▶ STORED DATA:
──────────
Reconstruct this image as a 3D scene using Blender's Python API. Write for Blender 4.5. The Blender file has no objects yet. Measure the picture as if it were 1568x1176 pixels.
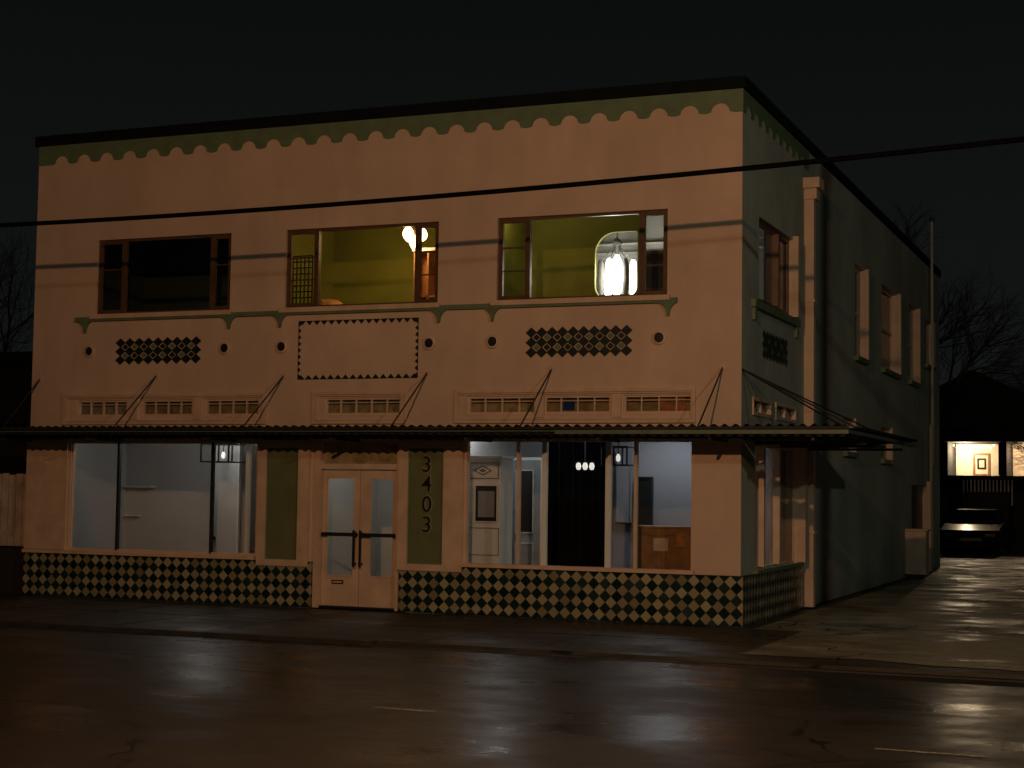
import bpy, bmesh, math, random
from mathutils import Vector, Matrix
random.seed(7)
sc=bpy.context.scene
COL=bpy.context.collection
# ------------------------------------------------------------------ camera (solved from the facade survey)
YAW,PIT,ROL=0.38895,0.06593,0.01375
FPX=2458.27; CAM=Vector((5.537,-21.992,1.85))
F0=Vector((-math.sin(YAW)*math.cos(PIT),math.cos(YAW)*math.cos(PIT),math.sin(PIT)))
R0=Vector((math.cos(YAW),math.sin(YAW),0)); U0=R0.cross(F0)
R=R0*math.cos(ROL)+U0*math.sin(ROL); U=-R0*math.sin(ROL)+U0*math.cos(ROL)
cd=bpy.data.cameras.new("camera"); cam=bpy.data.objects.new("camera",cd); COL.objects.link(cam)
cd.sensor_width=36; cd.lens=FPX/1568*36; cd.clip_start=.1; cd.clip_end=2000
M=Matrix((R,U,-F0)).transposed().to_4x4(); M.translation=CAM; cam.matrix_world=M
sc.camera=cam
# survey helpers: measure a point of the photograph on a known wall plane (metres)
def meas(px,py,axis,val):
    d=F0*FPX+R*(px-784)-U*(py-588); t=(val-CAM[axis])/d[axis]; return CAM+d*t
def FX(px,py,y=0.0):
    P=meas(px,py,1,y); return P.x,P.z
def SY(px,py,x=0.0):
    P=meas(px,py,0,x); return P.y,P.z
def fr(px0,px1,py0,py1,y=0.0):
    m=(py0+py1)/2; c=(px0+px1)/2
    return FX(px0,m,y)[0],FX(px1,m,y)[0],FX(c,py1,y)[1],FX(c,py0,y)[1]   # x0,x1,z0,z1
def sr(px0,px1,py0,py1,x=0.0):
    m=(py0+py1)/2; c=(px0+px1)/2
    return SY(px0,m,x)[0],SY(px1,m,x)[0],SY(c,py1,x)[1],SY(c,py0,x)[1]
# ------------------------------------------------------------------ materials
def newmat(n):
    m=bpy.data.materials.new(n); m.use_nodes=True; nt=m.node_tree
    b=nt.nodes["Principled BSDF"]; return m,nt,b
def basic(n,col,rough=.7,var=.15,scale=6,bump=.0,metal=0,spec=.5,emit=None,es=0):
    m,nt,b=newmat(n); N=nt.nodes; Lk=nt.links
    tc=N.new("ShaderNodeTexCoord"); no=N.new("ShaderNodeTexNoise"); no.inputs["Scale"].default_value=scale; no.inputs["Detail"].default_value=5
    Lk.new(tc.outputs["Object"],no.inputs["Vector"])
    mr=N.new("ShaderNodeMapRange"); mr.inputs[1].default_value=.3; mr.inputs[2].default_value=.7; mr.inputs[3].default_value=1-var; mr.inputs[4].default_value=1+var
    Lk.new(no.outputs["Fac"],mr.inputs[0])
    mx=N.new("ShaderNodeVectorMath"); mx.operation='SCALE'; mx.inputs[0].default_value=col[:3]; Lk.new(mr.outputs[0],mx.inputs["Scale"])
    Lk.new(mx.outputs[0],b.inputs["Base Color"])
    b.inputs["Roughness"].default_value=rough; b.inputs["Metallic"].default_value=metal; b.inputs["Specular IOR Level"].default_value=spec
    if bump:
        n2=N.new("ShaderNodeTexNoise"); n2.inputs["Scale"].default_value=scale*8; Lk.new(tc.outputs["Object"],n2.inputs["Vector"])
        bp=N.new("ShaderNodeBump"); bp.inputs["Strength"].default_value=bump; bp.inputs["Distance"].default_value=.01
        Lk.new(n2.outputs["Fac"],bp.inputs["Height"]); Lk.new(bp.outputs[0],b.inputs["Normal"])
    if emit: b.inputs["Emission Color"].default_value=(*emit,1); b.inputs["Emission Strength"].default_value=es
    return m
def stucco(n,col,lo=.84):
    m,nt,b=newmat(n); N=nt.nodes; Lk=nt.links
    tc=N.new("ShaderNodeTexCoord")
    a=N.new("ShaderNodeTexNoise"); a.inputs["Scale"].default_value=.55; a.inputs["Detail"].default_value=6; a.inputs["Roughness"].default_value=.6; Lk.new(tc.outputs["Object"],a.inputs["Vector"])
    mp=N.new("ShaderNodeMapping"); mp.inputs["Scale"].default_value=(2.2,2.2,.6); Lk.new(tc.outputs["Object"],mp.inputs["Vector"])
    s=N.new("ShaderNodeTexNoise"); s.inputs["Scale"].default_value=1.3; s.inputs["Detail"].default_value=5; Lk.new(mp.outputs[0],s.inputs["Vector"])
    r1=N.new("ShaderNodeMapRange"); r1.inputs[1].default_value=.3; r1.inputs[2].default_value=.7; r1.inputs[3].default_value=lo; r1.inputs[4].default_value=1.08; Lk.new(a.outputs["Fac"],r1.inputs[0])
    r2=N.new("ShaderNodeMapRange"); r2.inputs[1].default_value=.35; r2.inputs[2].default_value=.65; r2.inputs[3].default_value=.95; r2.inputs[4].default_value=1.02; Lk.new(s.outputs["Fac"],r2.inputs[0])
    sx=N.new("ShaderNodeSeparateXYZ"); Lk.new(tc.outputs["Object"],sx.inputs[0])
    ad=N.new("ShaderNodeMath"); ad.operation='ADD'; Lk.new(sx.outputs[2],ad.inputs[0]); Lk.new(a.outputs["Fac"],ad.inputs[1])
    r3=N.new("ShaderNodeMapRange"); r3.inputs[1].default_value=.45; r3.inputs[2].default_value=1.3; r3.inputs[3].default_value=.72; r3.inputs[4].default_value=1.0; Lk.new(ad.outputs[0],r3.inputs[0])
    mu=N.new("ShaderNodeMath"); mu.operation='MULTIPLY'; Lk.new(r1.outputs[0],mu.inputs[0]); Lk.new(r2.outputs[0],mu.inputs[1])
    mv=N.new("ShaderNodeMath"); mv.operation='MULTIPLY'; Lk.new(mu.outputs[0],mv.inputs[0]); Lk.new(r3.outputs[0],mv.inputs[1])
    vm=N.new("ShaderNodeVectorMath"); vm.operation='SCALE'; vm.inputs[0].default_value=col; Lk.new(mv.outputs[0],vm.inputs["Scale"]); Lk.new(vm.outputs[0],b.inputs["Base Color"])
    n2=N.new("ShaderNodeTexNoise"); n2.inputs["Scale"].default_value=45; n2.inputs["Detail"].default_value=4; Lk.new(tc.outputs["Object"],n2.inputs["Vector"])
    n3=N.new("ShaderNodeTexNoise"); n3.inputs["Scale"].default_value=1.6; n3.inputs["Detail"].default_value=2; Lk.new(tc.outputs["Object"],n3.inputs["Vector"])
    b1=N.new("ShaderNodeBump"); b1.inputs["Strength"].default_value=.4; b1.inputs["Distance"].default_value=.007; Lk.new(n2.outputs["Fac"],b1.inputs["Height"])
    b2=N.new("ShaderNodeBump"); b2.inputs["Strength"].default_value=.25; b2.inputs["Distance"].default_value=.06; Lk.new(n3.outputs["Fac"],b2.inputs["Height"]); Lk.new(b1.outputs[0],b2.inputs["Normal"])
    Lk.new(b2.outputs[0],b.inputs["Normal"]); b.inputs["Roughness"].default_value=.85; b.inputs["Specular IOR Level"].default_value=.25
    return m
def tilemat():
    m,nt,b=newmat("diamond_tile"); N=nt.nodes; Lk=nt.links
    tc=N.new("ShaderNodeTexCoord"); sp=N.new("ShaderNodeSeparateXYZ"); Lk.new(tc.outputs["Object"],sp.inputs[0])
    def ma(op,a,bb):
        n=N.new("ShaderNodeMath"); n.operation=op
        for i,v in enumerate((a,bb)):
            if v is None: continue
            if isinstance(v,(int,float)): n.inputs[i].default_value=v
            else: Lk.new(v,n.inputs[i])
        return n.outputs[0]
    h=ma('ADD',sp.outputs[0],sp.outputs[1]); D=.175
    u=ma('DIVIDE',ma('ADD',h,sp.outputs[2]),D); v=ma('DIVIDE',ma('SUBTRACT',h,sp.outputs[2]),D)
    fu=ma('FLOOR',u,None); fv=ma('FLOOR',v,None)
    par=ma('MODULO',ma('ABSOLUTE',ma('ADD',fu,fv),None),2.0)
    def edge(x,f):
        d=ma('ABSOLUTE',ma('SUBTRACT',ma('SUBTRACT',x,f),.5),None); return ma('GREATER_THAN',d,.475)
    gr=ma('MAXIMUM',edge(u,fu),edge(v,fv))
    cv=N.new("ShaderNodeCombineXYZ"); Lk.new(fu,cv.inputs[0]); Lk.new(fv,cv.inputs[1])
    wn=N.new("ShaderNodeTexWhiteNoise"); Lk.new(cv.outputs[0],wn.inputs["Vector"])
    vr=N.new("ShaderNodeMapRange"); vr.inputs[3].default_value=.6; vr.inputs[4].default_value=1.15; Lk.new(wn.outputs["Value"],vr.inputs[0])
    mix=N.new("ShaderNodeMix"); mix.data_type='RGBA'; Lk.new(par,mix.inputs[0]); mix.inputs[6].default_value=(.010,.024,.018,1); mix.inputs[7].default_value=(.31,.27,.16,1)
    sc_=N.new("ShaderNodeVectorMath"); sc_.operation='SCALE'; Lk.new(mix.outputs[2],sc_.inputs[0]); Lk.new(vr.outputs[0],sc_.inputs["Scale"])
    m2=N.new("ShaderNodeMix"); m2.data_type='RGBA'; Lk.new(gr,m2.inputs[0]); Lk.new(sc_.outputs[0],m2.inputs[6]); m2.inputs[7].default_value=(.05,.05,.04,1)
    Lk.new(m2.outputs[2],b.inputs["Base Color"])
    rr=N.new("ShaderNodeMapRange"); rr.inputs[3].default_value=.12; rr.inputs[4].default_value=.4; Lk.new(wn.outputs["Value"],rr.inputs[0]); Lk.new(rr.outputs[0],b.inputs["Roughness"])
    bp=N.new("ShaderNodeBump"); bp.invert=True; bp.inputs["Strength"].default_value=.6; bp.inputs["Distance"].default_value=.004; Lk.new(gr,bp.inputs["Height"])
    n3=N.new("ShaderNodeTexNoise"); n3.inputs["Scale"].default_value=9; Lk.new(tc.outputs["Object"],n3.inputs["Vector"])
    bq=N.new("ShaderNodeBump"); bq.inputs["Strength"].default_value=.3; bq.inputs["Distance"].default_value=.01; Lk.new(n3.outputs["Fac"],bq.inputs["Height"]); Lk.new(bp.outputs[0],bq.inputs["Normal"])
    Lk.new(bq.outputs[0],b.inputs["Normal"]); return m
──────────
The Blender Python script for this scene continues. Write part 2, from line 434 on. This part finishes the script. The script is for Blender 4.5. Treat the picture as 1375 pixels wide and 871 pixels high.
──────────
▶ INSTRUCTION: Locate the word "ShaderNodeSeparateXYZ" in the records above, and return each line that has it.

▶ FINISHED TASK:
    sx=N.new("ShaderNodeSeparateXYZ"); Lk.new(tc.outputs["Object"],sx.inputs[0])
    tc=N.new("ShaderNodeTexCoord"); sp=N.new("ShaderNodeSeparateXYZ"); Lk.new(tc.outputs["Object"],sp.inputs[0])